新緑のまぶしい季節ですが、これから夏にかけて本格化するのが「草木の成長」と、それに関わるトラブル。厄介な事態に陥る前に、法律関係の正しい知識をアップデートしましょう!
Q 土地の所有者は、隣地から竹木の枝が境界線を越えて伸びてきたときは、自らこれ を切除できる。◯か×か。(宅地建物取引士試験 平成16年 問7)
A 解答と解説
2022年5月現在、正解は×です。竹木の「根」は許可なく切除が可能ですが、隣地から伸びてきた「枝」については勝手に切ることができず、隣地の所有者に枝を切るようお願いをするしかできません(民法233条)。宅建士試験の王道問題でもあるため、ご存じの方もいらっしゃるかもしれませんね。
しかしこのルール、2021年の民法改正によって、来年4月からは「一定の条件を満たせば枝も切れる」に変わるので要注意。その条件は次の3つのうちのいずれかです。
ア)竹木の所有者に枝を切除するよう催告したにもかかわらず、竹木の所有者が相当の 期間内に切除しないとき
イ)竹木の所有者を知ることができず、又はその所在を知ることができないとき
ウ)急迫の事情があるとき
主には「隣地の所有者に切らせる」ことの過大な労力を鑑みての改正ですが、背景には、社会の高齢化等に伴って増加する空き家・所有者不明土地の存在もありそうです。今後も「所有者不在」の土地が増えるとすれば、越境された側が自分の力で財産を守れる規定も必要でしょう。

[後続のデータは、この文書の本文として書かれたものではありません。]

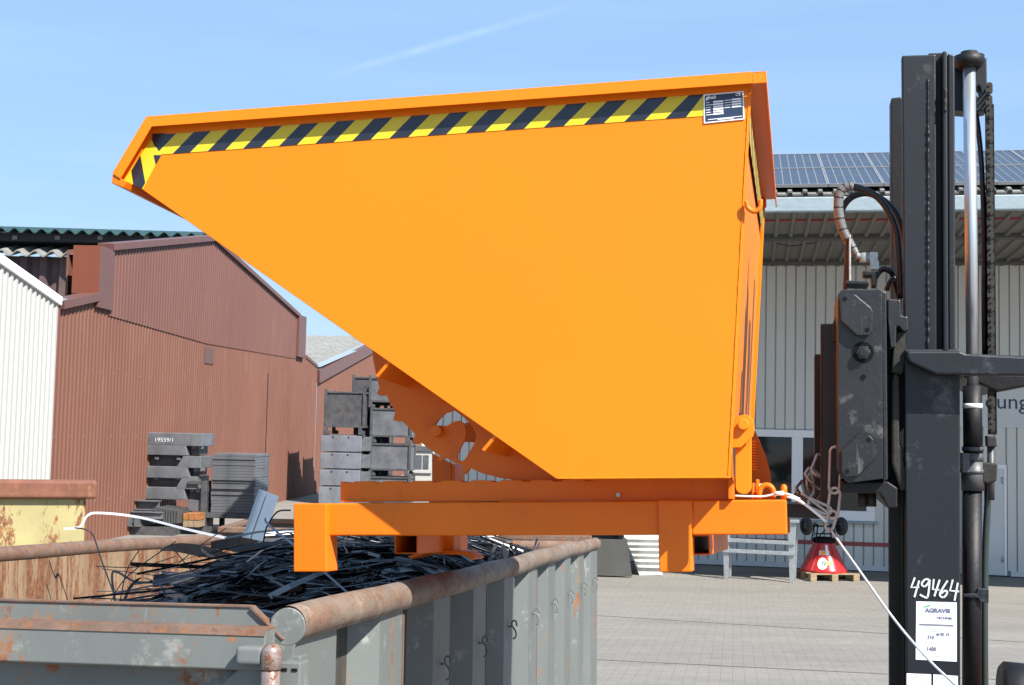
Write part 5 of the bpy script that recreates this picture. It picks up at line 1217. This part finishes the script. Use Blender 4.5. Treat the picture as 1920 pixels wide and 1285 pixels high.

手入れ不足の庭木が入り込めば、物件の外観が損なわれるばかりか、虫の発生や火災、さらには枝経由での空き巣の侵入など各種リスクも高まります。普段から近隣と良好な関係を築いて枝の切除をお願いしやすくする取り組みは必要ですが、「お隣さんが認知症になってしまった」「誰がお隣の家を相続したのか分からない」という時に、自分で枝を切除できる今回の改正は、賃貸経営者の皆さんにも心強く感じられるのではないでしょうか。